12 17/12/2014

Chester Zoo sponsors the hunt for medals, not lions, at the Maasai Olympics

Chester Zoo is to be the main sponsor of the 2014 Maasai Olympics – an event which is using sport to replace wildlife hunting as traditional warrior activity in East Africa.

Maasai olympics

The games, which will be held on December 13 at the Kimana Wildlife Sanctury at the base of Mt. Kilimanjaro in Kenya, are bringing a fresh approach to animal conservation.

Killing animals to compete for recognition, display ‘manliness’, impress women and identify leaders has long been embedded in Maasai culture. However, conservationists fear it has reached a tipping point and has pushed certain species towards the brink of extinction.

Conservation experts, alongside spiritual leaders, village elders and leading Maasai figures have therefore worked together to develop the Maasai Olympics. Its aim is to stop the killing of animals and protect wildlife by showing Maasai warriors that there are other ways to display bravery.

The individual athletic events – based on traditional warrior skills – will include the 200m sprint, 800m sprint, spear throwing, high jump and a 5k run. 

And, for the very first time, women will also compete in two events – the 100 and 1500 meters.

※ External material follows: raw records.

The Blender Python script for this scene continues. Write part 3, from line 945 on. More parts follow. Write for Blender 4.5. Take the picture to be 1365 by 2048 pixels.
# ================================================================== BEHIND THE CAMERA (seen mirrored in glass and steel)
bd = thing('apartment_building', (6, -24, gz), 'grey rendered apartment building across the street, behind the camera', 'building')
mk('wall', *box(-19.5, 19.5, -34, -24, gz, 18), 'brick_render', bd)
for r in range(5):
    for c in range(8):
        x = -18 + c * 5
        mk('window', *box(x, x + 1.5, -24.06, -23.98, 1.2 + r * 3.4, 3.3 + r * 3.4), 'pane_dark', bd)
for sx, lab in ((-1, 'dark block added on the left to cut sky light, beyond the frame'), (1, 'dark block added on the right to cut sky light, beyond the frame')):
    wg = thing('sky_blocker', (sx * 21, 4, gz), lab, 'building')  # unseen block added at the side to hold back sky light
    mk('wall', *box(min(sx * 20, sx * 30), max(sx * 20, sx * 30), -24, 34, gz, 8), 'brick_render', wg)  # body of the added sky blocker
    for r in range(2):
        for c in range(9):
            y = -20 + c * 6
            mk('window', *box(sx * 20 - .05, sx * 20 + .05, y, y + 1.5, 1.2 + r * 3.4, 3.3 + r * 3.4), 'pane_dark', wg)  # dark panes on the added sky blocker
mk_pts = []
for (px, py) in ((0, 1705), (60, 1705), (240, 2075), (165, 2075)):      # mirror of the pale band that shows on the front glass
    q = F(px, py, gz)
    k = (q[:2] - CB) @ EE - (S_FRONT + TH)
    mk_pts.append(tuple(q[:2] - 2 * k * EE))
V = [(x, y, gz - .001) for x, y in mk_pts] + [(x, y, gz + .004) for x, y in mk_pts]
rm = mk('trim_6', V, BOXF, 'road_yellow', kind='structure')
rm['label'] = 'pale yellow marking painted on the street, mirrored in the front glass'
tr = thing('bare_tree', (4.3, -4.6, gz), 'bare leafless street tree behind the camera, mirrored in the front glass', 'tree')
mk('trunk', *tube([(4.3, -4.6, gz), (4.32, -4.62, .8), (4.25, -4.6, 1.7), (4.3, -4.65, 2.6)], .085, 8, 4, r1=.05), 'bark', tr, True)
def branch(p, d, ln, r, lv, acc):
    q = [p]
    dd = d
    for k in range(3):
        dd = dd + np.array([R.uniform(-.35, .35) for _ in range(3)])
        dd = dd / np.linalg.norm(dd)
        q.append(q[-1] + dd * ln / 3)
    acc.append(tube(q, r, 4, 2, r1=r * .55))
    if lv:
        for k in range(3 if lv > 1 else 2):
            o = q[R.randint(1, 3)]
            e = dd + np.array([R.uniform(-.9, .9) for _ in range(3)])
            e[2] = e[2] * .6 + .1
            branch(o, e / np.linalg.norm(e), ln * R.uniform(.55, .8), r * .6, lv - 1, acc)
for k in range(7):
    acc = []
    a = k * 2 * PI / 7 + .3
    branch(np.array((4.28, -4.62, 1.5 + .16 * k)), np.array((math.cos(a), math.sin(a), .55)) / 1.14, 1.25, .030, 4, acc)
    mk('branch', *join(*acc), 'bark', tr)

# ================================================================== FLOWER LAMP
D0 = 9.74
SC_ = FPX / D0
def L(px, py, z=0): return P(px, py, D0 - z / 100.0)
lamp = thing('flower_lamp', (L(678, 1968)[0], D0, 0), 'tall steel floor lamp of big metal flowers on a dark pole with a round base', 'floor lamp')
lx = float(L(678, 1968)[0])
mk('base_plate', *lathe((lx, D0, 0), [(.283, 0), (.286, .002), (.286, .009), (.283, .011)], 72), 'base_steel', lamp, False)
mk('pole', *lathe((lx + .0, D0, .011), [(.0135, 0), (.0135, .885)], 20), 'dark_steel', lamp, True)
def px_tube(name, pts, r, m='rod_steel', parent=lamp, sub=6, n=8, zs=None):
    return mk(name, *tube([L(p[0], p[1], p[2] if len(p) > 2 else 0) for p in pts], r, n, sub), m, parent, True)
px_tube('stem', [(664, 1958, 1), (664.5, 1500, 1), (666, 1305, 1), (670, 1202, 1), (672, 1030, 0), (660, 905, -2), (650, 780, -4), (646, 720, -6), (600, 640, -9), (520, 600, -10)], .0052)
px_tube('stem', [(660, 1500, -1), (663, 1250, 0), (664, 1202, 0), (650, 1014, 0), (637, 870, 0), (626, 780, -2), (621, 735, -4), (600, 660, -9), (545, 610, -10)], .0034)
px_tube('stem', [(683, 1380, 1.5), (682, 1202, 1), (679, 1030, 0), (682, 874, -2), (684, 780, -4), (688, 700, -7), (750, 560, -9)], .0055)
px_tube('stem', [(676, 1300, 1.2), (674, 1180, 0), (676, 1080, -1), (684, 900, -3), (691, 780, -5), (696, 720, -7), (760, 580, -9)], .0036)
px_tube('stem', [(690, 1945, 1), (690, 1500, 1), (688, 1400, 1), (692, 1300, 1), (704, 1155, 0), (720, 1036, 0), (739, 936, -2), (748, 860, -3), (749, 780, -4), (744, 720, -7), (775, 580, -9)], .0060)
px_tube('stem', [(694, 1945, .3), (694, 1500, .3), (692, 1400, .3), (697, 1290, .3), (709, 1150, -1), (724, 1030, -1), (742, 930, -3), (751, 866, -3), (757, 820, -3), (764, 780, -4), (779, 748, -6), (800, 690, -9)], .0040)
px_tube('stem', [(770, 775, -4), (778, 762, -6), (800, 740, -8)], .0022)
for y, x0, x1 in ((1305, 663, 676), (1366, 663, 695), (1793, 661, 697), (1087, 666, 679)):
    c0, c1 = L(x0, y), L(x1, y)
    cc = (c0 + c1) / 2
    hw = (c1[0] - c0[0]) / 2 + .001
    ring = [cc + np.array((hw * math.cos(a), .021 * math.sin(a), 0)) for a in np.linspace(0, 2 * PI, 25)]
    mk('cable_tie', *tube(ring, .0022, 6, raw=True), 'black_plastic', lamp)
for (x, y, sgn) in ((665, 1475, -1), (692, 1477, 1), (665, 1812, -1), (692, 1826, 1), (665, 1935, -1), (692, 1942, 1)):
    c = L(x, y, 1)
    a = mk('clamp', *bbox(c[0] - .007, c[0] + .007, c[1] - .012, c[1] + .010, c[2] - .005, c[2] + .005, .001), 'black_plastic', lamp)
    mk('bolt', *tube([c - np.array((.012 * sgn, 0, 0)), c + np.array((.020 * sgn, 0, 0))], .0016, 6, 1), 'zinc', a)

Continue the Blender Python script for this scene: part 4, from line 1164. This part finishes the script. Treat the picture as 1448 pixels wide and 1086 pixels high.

Warriors at Maasai olympics

Chester Zoo’s education programmes manager, Dr Maggie Esson, will be travelling to the event to present the Chester Zoo Conservation Prize in recognition of the Maasai village (known as a manyatta) that has done the most for wildlife conservation. 

Dr Esson said:

The Maasai Olympics has conservation at its heart. But it is a sports competition just like any other with winners and losers, close finishes and memorable victories.

The road to protecting species is never a straight one but we’re delighted to be a part of such a ground-breaking event.

Medals, trophies and prizes, including cash and a premier breeding bull for the winning manyatta, will be given to the winners.

Kenyan Olympic gold medalist and world 800-metre record holder David Rudisha, a former Maasai warrior, will be the patron of the games.